> _The problem_: State only how many lines below include the string "objects".

━━━━

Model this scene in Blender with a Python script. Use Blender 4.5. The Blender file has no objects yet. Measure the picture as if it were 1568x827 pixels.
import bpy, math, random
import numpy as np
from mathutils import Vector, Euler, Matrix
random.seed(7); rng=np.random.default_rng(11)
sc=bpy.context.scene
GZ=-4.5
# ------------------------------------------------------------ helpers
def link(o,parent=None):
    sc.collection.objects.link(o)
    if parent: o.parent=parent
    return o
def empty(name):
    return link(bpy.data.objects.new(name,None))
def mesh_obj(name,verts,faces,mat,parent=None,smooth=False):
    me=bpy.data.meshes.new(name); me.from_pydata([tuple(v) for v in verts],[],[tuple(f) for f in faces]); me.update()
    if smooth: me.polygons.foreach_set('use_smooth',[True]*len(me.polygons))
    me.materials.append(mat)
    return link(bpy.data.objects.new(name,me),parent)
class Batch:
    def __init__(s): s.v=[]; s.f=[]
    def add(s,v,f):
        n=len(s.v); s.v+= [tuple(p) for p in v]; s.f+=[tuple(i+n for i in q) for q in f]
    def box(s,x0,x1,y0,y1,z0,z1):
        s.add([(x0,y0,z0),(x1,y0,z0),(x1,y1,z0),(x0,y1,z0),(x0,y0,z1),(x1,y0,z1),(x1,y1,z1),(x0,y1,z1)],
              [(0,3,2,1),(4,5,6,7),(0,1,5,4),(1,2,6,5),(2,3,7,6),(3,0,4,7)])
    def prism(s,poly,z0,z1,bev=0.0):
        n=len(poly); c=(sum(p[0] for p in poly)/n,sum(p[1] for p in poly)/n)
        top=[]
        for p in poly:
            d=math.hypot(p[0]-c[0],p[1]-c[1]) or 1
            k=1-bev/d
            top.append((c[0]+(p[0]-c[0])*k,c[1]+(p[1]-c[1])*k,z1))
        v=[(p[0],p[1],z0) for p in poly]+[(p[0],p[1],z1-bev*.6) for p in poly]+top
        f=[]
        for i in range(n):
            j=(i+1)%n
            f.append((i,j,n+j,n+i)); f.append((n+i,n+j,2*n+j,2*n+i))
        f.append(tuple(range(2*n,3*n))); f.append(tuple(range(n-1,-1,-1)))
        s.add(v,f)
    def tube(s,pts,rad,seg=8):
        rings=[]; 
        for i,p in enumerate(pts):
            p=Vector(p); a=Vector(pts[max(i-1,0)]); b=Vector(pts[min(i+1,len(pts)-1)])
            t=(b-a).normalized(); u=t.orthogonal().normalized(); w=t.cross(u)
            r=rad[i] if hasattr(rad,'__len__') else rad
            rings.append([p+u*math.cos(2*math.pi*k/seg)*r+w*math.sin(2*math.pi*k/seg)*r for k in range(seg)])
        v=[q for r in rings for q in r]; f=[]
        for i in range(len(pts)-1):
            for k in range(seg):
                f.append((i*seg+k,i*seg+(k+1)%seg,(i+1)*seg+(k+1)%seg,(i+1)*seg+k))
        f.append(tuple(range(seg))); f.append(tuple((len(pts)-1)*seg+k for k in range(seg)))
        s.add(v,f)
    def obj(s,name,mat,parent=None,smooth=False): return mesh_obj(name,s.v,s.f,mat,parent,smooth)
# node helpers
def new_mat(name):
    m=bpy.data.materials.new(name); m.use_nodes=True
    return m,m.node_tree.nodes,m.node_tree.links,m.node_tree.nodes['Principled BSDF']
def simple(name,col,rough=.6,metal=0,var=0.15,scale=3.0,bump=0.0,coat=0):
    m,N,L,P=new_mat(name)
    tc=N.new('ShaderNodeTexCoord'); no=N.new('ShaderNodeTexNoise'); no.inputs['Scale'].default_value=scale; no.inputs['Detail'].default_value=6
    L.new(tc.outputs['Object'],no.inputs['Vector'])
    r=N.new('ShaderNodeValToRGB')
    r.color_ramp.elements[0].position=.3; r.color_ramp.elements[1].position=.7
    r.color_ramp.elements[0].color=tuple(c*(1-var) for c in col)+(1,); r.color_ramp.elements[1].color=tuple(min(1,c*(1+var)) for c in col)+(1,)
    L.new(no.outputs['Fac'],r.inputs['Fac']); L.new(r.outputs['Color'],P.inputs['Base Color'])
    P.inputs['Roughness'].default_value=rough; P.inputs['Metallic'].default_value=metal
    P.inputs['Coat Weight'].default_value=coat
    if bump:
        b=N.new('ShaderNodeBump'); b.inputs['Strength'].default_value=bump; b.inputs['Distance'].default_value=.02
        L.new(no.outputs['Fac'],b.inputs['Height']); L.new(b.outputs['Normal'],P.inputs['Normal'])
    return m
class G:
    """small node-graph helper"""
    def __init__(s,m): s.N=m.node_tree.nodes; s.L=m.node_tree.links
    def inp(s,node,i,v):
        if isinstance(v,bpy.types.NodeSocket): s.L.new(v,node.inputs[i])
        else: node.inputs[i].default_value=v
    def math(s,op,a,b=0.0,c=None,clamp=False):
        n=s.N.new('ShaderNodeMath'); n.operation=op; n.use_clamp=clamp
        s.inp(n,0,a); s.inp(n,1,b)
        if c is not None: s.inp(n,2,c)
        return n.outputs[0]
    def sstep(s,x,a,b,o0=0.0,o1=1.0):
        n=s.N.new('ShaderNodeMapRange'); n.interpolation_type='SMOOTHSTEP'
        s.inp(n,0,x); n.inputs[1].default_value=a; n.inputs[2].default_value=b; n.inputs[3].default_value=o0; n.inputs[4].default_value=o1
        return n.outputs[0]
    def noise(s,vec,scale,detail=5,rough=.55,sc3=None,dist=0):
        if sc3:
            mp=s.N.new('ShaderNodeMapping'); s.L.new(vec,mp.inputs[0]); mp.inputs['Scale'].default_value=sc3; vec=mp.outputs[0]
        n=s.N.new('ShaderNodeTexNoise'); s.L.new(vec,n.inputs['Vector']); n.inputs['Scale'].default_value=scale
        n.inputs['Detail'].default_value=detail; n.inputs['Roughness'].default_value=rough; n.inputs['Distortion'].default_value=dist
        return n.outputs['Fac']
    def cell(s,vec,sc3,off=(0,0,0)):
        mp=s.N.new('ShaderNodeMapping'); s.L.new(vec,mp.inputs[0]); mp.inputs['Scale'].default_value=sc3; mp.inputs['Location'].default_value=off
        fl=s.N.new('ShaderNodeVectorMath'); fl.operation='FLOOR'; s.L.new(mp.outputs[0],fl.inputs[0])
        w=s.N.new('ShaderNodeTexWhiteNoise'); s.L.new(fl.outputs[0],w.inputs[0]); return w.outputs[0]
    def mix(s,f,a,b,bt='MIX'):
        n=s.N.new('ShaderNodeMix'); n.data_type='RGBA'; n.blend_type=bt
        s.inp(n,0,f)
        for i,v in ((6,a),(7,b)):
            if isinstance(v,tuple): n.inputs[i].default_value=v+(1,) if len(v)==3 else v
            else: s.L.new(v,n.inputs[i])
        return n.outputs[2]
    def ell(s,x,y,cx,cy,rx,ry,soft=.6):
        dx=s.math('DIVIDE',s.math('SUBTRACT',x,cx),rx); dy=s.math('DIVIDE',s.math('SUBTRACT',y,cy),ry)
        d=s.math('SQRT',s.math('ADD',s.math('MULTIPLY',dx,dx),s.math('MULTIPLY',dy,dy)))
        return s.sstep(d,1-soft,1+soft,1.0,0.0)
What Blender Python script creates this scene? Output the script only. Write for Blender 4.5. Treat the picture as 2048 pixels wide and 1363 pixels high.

━━━━

> _Solution_: 4